ASDMommyASDKid wrote:

I agree with WelcomeToHolland. If this is what is going on, it is a positive thing for him to do this. I misunderstood and thought he was upset. (Of course, being upset can overlap with this sometimes.) Scripting is how they work things out. It may be annoying but i do think that for the kids who do it, it is developmentally necessary. He is going to play around with hyperbolic reactions, and that is where you explain what a proportional reaction would be.

it is easier for them to analyze and replay/script (and if on some form of media other than non DVR TV, actually replay) cartoon reactions than it is to understand what real kids in the real life do, and understand it on the fly. This is a self-scaffolded skill workshop, in a sense.

It can be annoying, especially when they repeat one particular scene over and over, but i think it is a thing you have to get used to. My son is 9 and he still does it. It is just more advanced and it is different material than when he was your son's age.

At age 4, that was when imaginary play really came into being a major part of our day. it was not NT spontaneous stuff; it was this. Eventually you can build on it by asking questions and changing parts of the script. That takes work to build a tolerance for that. If you want to emphasize positively at that point, if he is accepting of it, you can introduce more positive elements.

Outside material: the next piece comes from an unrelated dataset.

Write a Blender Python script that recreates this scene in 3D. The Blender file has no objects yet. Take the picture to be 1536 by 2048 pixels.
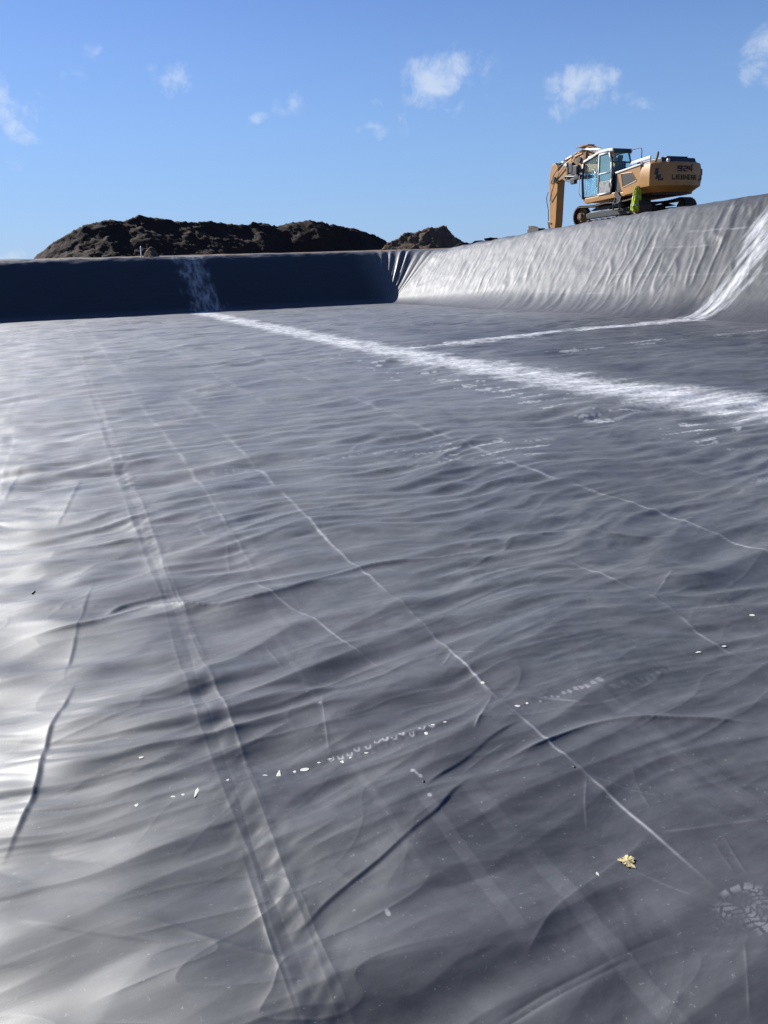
import bpy, bmesh, math, random
import numpy as np
from mathutils import Vector, Matrix

S = bpy.context.scene
C = S.collection
rad = math.radians

# ------------------------------------------------------------------ camera
# world: Y runs along the welded sheets of the liner, X across them, Z up; the eye is 1.6 m above the floor
RX = np.array([0.92305503, -0.14280651, 0.35717743])
RY = np.array([-0.38353395, -0.27042589, 0.88304674])
RZ = np.array([-0.0295148, -0.9520904, -0.30438912])
RM = np.array([RX, RY, RZ])
EYE = 1.6
cam_data = bpy.data.cameras.new("camera")
cam = bpy.data.objects.new("camera", cam_data)
C.objects.link(cam)
right, down, fwd = RM[:, 0], RM[:, 1], RM[:, 2]
cam.matrix_world = Matrix(((right[0], -down[0], -fwd[0], 0), (right[1], -down[1], -fwd[1], 0),
                           (right[2], -down[2], -fwd[2], EYE), (0, 0, 0, 1)))
cam_data.sensor_fit = 'VERTICAL'
cam_data.sensor_height = 36.0
cam_data.lens = 36.0 * 1538 / 2048
cam_data.clip_start = 0.05
cam_data.clip_end = 3000
S.camera = cam

def ray(px, py):
    return RM @ np.array([px - 768.0, py - 1024.0, 1538.0])
def at(px, py, z=0.0):          # photo pixel -> point on a level plane
    d = ray(px, py); t = (z - EYE) / d[2]
    return np.array([t * d[0], t * d[1], z])
def aty(px, py, y):             # photo pixel -> point on the vertical plane at distance y
    d = ray(px, py); t = y / d[1]
    return np.array([t * d[0], y, EYE + t * d[2]])

# ------------------------------------------------------------------ light
SUN_EL, SUN_AZ = 30.0, -26.5    # azimuth from +Y towards +X
sd = Vector((math.sin(rad(SUN_AZ)) * math.cos(rad(SUN_EL)), math.cos(rad(SUN_AZ)) * math.cos(rad(SUN_EL)), math.sin(rad(SUN_EL))))
sl = bpy.data.lights.new("sun", 'SUN'); sl.energy = 5.0; sl.angle = rad(0.53); sl.color = (1.0, 0.975, 0.935)
so = bpy.data.objects.new("sun", sl); C.objects.link(so)
so.rotation_euler = sd.to_track_quat('Z', 'Y').to_euler()
so.location = (0, 0, 60)
S.view_settings.view_transform = 'Standard'
S.view_settings.look = 'None'
S.view_settings.exposure = 0.9
S.view_settings.gamma = 1.0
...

Edited to add: We don't have multiple kids, so I don't know if there is a way to get him to maybe do it away from his sister. I do understand your distress in how it is impacting her, and expecting her to adjust like an adult can, is not realistic. I don't know if you can make a compromise with him, to limit that sort of play to certain parts of the day.

We did not limit it, nor I think our son would have, as this kind of play was too compelling to him for him to have much if any self-control of. We found that for us (being adults) that the negativity had less of an impact on us once we understood what was going on, although it still can be a downer. You may find that holds true for you, as well, though i understand it is not the solution you were hoping for.


Yes, his imaginary play is really picking up lately. I try to take part in it and engage while he's playing this way sometimes. For a while I would try to steer the scripting and acting in a more positive direction - for example if he was saying "OH NO A MONSTER!" I would act scared with him then laugh and say "ohhhhh it was just the cat hiding under the bed" or something. And I would try to give him different scripts to say in the same hyperbolic way that were positive instead of negative, instead of "Oh no!" , "Oh wow!" or "Oh yea!" etc. And I'd pick up on the same types of positive scripts from the books he was reading and try to repeat them with him. He never seemed to want to play or script with those.

Anyway, I guess it's just one more thing we'll all have to get used to as it doesn't seem to be a passing stage or habit.